NEW ORLEANS – Hours after a 21-0 championship game and the conclusion of a bowl season that registered a slide in television ratings, Football Bowl Subdivision conference commissioners met in a downtown hotel Tuesday to discuss possible changes to the postseason model.
The 14-year-old Bowl Championship Series, which has two more years under the current contract, seems to have run its course.
At the 2008 spring meetings, commissioners voted down a four-team playoff proposal offered by the Southeastern and Atlantic Coast conferences.
There is different sentiment now.
“Very different,” ACC Commissioner John Swofford said during a break. “But I think we knew that coming in.”

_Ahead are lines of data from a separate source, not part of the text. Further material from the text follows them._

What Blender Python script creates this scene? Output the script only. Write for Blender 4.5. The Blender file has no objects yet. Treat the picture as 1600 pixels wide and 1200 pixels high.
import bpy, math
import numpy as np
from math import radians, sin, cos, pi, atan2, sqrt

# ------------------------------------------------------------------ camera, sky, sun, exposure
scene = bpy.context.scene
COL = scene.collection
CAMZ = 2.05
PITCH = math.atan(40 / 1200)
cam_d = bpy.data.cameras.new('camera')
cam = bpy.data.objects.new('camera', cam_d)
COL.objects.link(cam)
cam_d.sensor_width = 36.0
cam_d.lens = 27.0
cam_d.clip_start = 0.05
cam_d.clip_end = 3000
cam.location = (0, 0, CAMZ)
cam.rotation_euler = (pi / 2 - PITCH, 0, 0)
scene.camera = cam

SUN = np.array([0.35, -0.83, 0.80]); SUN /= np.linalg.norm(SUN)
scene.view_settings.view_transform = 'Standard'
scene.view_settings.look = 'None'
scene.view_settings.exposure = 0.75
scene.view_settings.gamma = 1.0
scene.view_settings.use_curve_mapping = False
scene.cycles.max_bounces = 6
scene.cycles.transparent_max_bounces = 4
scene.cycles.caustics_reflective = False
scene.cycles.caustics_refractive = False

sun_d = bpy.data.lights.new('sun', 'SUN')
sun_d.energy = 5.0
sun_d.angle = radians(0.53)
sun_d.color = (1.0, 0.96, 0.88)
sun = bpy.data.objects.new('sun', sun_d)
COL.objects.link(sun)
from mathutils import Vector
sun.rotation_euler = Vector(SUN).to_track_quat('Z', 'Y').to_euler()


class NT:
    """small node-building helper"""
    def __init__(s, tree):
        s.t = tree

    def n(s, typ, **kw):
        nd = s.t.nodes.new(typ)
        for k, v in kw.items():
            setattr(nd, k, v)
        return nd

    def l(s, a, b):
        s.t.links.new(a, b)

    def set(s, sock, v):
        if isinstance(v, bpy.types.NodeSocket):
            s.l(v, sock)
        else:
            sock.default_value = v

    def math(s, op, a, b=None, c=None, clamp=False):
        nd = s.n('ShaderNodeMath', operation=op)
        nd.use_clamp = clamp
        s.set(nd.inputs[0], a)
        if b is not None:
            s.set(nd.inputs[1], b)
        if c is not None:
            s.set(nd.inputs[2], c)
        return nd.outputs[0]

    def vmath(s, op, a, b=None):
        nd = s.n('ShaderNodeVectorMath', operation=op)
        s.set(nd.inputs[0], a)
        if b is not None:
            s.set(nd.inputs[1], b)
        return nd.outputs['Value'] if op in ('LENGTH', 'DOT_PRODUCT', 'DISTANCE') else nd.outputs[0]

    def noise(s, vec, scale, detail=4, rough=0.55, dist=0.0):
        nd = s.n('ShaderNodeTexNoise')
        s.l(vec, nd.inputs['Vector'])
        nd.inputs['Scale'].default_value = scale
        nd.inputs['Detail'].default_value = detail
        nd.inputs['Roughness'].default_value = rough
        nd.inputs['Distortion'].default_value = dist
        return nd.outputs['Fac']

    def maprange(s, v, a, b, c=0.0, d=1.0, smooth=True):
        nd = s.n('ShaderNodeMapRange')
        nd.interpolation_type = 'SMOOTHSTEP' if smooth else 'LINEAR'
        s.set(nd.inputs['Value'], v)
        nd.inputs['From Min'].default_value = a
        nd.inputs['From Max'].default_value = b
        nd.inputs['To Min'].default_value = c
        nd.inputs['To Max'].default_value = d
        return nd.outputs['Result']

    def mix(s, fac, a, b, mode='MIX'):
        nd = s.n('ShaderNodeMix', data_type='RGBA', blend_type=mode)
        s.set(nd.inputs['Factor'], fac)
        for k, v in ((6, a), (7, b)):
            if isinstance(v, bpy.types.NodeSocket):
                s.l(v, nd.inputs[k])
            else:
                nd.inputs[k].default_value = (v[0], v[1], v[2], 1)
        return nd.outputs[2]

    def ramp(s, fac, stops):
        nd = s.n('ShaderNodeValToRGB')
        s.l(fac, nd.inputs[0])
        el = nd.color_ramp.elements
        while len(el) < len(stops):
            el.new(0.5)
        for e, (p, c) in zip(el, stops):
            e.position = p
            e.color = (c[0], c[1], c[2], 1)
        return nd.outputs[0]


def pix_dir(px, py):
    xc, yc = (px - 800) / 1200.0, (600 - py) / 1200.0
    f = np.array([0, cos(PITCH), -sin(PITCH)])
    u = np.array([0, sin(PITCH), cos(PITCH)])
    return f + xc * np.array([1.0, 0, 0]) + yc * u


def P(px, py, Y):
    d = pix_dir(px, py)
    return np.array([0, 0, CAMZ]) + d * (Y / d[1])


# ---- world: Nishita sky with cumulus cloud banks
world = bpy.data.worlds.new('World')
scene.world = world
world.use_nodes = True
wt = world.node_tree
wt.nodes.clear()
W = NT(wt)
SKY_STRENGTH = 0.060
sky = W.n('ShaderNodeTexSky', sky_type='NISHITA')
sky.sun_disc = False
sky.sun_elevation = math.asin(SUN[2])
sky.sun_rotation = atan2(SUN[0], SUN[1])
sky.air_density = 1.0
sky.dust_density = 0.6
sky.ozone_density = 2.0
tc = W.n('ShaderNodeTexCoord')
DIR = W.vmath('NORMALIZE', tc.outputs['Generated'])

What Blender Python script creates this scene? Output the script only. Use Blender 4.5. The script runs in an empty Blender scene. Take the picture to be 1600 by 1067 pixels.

The 11 conference commissioners convened for the first of several meetings in the next few months that could reshape college football’s postseason. The BCS needs the next deal in place by early next fall.
Tuesday’s meeting was called to allow commissioners the chance to throw all their ideas on the table.
The spectrum ranges from very little change to a plan offered by Mountain West Conference Commissioner Craig Thompson for a 16-team playoff.
The final model will likely fall in between, but could take months to hone and formalize.
“This will not play well on Twitter,” BCS Executive Director Bill Hancock said. “It will be very deliberate and very thoughtful.”
Any new model would probably add another layer of evaluation to the championship process.
Nick Saban, after leading Alabama to a 21-0 win over Louisiana State in the BCS title game, recalled the controversy in 2003 when his LSU team split the national title with USC.
Oklahoma and LSU finished first and second in the BCS standings even though USC was No. 1 in both polls.
“There was a groundswell that a group wanted to have a game between LSU and USC,” Saban said at his Tuesday morning, post-championship news conference. “And I said at the time I was all for playing it.”
Saban added: “But I think that this is the system that we have. And I think your entire mind-set is to sort of succeed in that system.”
It’s too soon, Hancock said, to guess what model might emerge. He said there were 50 to 60 concepts with different permutations.
The commissioners could implement the four-team playoff proposed in 2008, or consider an “unseeded” plan that would select the 1-2 matchup after the bowl games.
One plan floated would drop the automatic-qualifier status for the six BCS conferences.
“We have a lot more cans to kick around,” Hancock said.
Hancock said the commissioners are unified in preserving the importance of the regular season and conducting an annual title game. The commissioners, he said, “want to build something the next generation will be very proud of.”
The BCS could have a rough model to present in time for their spring meetings in south Florida, or the process could extend through June meetings in Chicago.
Most anticipate some sort of shakeup.
“How seismic,” Hancock said, “no one knows.”